To validate the effectiveness of the proposed protection scheme, the proposed protection method implemented on the distribution part of the IEEE-14 bus test system is applied in a similar manner to a larger microgrid system, i.e., the distribution part of the IEEE-30 bus test system (an 18-bus microgrid system) is considered. The 18-bus microgrid system consists of 22 lines, one SG (50MVA) connected at bus B1, and three IBDG (20 MVA each) at buses B4, B11, and B18 [20]. The other relevant information regarding the IEEE-30 bus system is given in “Appendix”. To protect this system, 44 dual setting relays (R1–R44) are required. These are placed at both ends of the lines as shown in Fig. 11. The system is connected to the utility grid through buses B1, B2 and B16 as shown in Fig. 11. The primary-backup relay pairs (RP1–RP72) for different fault locations (L1–L22) are shown in Table 9. In this test system, for some of the relay pairs, the fault currents flowing through the respective backup relays are very small compared to the primary relays because the backup relay operating times are larger than those of the primary relays. Such relay pairs are ignored during the relay coordination process, as they always satisfy the respective constraints. All other test system information is taken from [22]. To show the efficacy of the proposed protection scheme for the 18-bus microgrid system, only the common operating mode is considered due to page limitations. To determine the common optimal relay settings which can be used in both operating modes, the impacts of both operating modes are considered simultaneously. Therefore, the number of constraints is doubled compared to those in the individual operating mode. The minimum and maximum values of TMS, PS, and primary relay operating time are considered the same as in the 7-bus microgrid system. The common optimal relay settings for the 18-bus microgrid system using dual-setting overcurrent relays, obtained by GA are shown in Table 10. From Table 10, it can be seen that the total primary relay operating time obtained by GA for dual setting overcurrent relays, is 4.4472 s, which is 60.47% lower than that for conventional DOCRs [20] as shown in Table 11. The primary relay operating times for all the relay pairs (RP1–RP144) associated with grid-connected mode (RP1–RP72) and islanded mode (RP73–RP144) using single and dual setting overcurrent relays in common operating mode are shown in Fig. 12.

Fig. 11
figure 11

Distribution part of IEEE-30 bus system (18-bus microgrid system)

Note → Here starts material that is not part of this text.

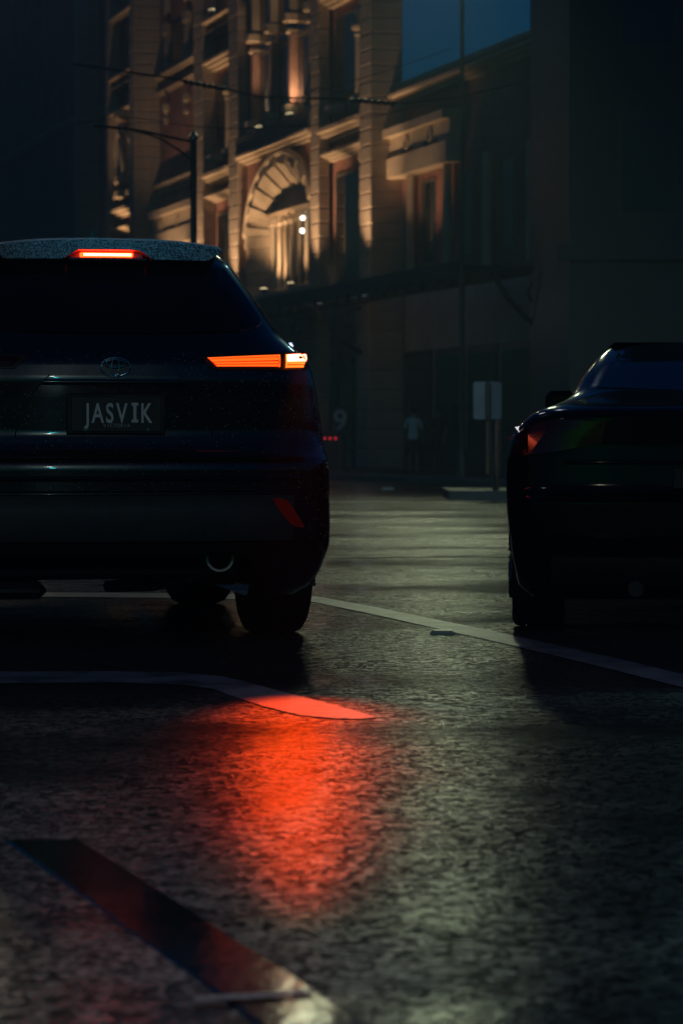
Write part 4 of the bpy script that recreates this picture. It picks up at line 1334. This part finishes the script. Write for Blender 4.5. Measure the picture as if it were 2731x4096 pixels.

Table 9 Primary-Backup relay pair for different fault locations in 18 bus microgrid system
Table 10 Optimal relay setting for common operating mode in 18 bus microgrid system using GA
Table 11 Summary of total relay operating time using single and dual setting overcurrent relays in common operating mode
Fig. 12
figure 12

Primary relay operating time using single and dual setting overcurrent relays for common relay setting in 18 bus microgrid test system

It can be concluded that the common optimal relay settings satisfy all the constraints related to grid-connected and islanded mode of operation simultaneously. Thus, the proposed protection scheme using dual-setting overcurrent relays also provides the common optimal relay settings for larger test system such as the 18-bus microgrid test system which can be used in both operating modes. To show the efficacy of the GA, a comparative analysis in terms of total relay operating time for both test systems (the 7-bus and 18-bus microgrid systems) is shown in Table 11. It can be seen there that the total relay operating times obtained by the GA are better than the GWO for both test cases. In addition, the total primary relay operating time in the common operating mode using dual setting DOCR is always lower than the conventional DOCR [20].

6 Conclusion

This paper presents a comparative analysis of relay coordination for 7-bus and 18-bus microgrid systems using dual-setting relays in both operating modes of a microgrid. One of the major findings of the research is the determination of common settings of dual setting relays for both operating modes of the microgrid. From the results, it can be concluded that the relay operating times in both modes decrease significantly as the relay characteristics change. In this context, for the 7-bus microgrid system, 16 dual-setting relays (R1–R16) have been considered with NI, VI, EI and mixed characteristics by which the total relay operating times are reduced by 52.97%, 31.02%, 3.39% and 3.71% in grid-connected mode, and by 45.47%, 45.26%, 74.78% and 20.92% in islanded mode as compared to conventional DOCR. Also, in common operating mode, the percentage reductions in total relay operating time for dual setting DOCR obtained by GA in the 7-bus and 18-bus microgrid systems are 31.02% and 60.47% respectively, compared to the conventional DOCR. Similarly, the percentage reductions in total relay operating time for dual-setting DOCR obtained by GWO in the 7-bus and 18-bus microgrid systems are 30.24% and 34.96% respectively when compared to conventional DOCR. One of the major advantages of the proposed technique is that there is no constraints violation in either operating mode of the microgrid. The performance of the proposed protection scheme can be further enhanced by taking the relay characteristic coefficients (α and β) as continuous variables.